To verify the tracker specifically — set WORKERS=1 on the pool. You get sequential behavior, but through a channel. Lag will be the same. Set WORKERS=16 and WORK_DELAY=50ms — ideally 320 msg/sec, in practice bounded by number of unique keys × CPU; if there are few keys, most workers sit idle.

More experiments

  • Set SEED_KEYS=4 and WORKERS=16. Most workers will be idle — parallelism is bounded by the number of unique keys. On the metric this looks like "total throughput almost the same as sequential, even with 16× more workers."
  • Set SEED_KEYS=1. The pool becomes sequential — all records go to one worker. On the graph — the same line as cmd/sequential.
  • Raise WORK_DELAY=100ms on both. Sequential: 10 msg/sec, pool with 8 workers: 80 msg/sec. The formula is visible: throughput = workers / work-delay, bounded only by key distribution.
  • Start the pool in two copies with the same group lecture-03-05-pool. Rebalance splits partitions between them. Each process runs its own pool of 8 workers. Total parallelism — up to 16 (if there are enough keys).
  • Kill the pool with Ctrl+C mid-run. Restart. Use make group-describe-pool to see committed offsets; they should be strictly below LEO. In the worst case — between committed and LEO are "pending done" offsets — the ones re-read on restart.
  • Change COMMIT_INTERVAL=2s. The loss window on kill grows, but coordinator load drops.

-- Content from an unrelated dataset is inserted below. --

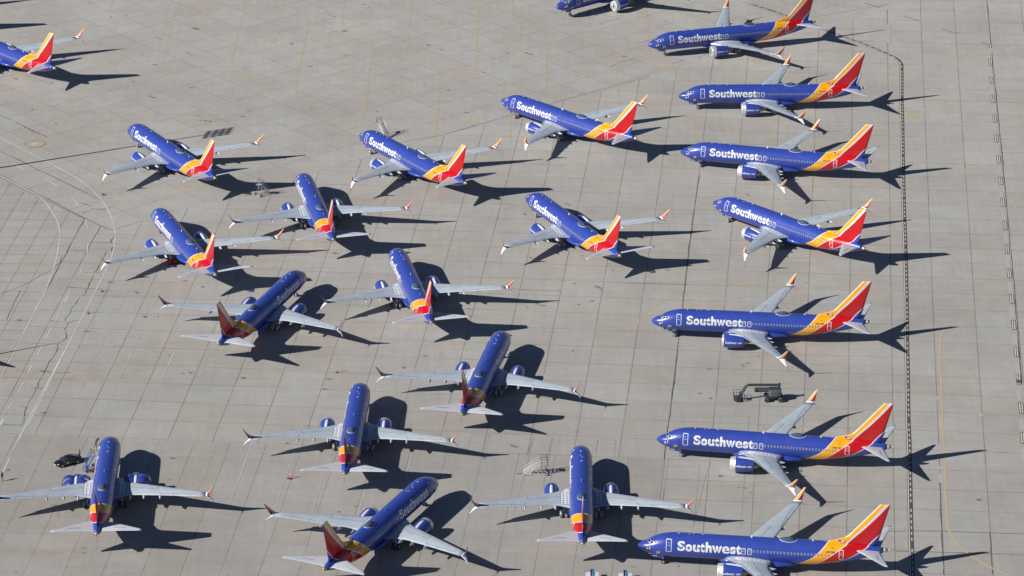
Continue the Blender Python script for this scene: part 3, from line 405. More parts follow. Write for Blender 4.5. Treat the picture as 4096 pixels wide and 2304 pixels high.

On heavily loaded groups commit load is real.

Next

The out-of-order tracker is what Kafka Streams and Flink do under the hood under the name "watermark / barrier." The idea is the same — advance the commit cursor along the lower continuous boundary. In Transactions and EOS this same tracker becomes part of consume-process-produce: the offset commit and the produces participate in a single transaction, and there are no duplicates on restart at all. More expensive, not for every case.

The Consume-process-produce and Retry and DLQ deep dive lessons build on the fact that we separated processing from commit here. With transactions one more step is added — SendOffsetsToTransaction, which atomically ties "processed and written to downstream" to "committed the source offset."

If the pool with per-key sharding stops keeping up — go back to the first option: more partitions. That's fine. The pool is an optimization on top of Kafka partitioning, not a replacement for it.